Cine Tupy: o último dos moicanos do pornô em Salvador
Após extinção do Astor em 2013, o Tupy é um dos dois únicos cinemas de rua da cidade, junto com o Glauber Rocha
Para uma geração inteira, cinema é sinônimo de shopping center. E para essa mesma geração pornô é sinônimo de internet. Mesmo assim, e espremido entre uma unidade do Sesc e um templo da Igreja Universal do Reino de Deus, o Cine Tupy, localizado no início da Avenida José Joaquim Seabra (para quem vem do Aquidabã), segue rijo e forte exibindo seus dois filmes de sexo explícito diários, das 10h às 18h30, com ingressos a módicos R$ 7.
Desde a extinção do Cine Astor em 2013, que também exibia títulos como “Anal Total” e “Chupa, Chupa que Ele Cresce”, O Tupy reina solitário no universo da cinematografia pornográfica na cidade, além de ser um dos dois únicos remanescentes cinemas de rua de Salvador: o outro é o Glauber Rocha, na Praça Castro Alves.
Bem em frente fica uma unidade das Lojas Americanas, mas quem frequenta o Tupy está mais interessado em outras guloseimas que não Sonho de Valsa nem Serenata de Amor. Quem se colocar na porta do magazine e for observador irá notar que, via de regra, antes de entrar no cinema, todos os clientes dão uma olhadinha para trás, como se estivessem com medo ou envergonhados de serem vistos penetrando o ambiente tenebroso.
A clientela é composta sobretudo por homens de meia idade, travestis e jovens michês. Todos em busca de sexo. Ressalte-se: sexo de verdade, não cinematográfico. O filme é tão desimportante na trama do Tupy que seus títulos sequer são anunciados no letreiro, que diz apenas: “Todos os Dias 2 Filmes Eróticos”. Há alguns anos o letreiro era mais extenso: “Todos os Dias Dois Filmes de Sexo Explícito”. E antes ainda o cardápio incluía outro segmento: “Todos os Dias Um Filme de Ação e Dois de Sexo Explícito”.
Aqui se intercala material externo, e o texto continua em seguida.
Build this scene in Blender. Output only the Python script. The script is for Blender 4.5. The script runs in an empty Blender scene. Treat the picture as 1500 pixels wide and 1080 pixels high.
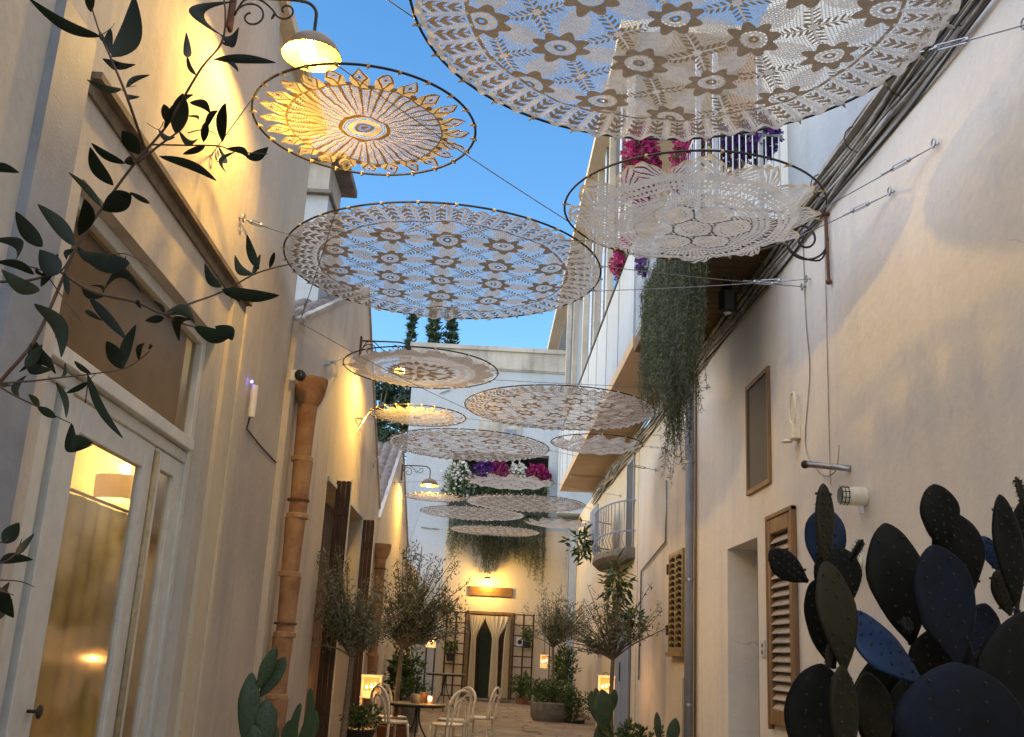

Mas parece que o pessoal cansou de ver Bruce Lee enfiando a porrada em bandidos antes da sacanagem e o filme de ação caiu. Curiosamente, no passado glorioso e nem tão distante assim, o Cine Tupy era onde estreavam grandes cartazes de Hollywood, como “Spartacus”, de Stanley Kubrick, que hoje em dia só passaria ali se houvesse alguma confusão quanto ao conteúdo do título. Ele era ainda o único cinema da cidade equipado com cinerama: tela gigante de projeção, com ângulo de 140º, que permitia ampla visualização de qualquer parte.
Atualmente, no interior do cinema impera uma escuridão contínua, que não é interrompida sequer quando o filme acaba. As projeções são constantes, emendadas umas nas outras. Já o som surround fica por conta dos gemidos e sussurros das pessoas transando pelos cantos, nas poltronas e corredores. Falar não é bem visto. O código é chegar já “chamando na chincha” (e aguardar consentimento, é claro). Não é permitido fotografar nem filmar e os funcionários não dão informações. O bilheteiro não diz nem mesmo a média diária de público, apenas confirma que a frequência tem caído a cada dia.
Apesar de pouco cuidado, o local ainda guarda o charme de outros tempos, com seu amplo foyer e teto em estilo clássico. O cheiro é de sêmen e bolor. Antigamente presença sine qua non nos roteiros dos cinéfilos, hoje o Tupy é dica carimbada do Guia Gay Salvador e de outros catálogos de pegação. No entanto, embora o ambiente não ajude muito, o clima é civilizado. Não há confusão. Se uma pessoa não corresponde à abordagem, tenta-se com outra e pronto. Enquanto uma travesti pratica sexo oral no vendedor de pastel (que não larga a cestinha para receber o afago: pago com uma banana real), a tela exibe cena semelhante (sem cestinha), mas quase plenamente desfocada.
No ano passado um grupo incentivado pelo marchand Dimitri Ganzelevitch realizou um abraço coletivo no Cine Jandaia, ali pertinho, também na Baixa dos Sapateiros, para cobrar a revitalização por parte dos poderes públicos. Enquanto isso, como quem não quer nada e fazendo justiça com as próprias mãos, o Cine Tupy permanece como baluarte de velhas tradições soteropolitanas. Resta perguntar, até quando?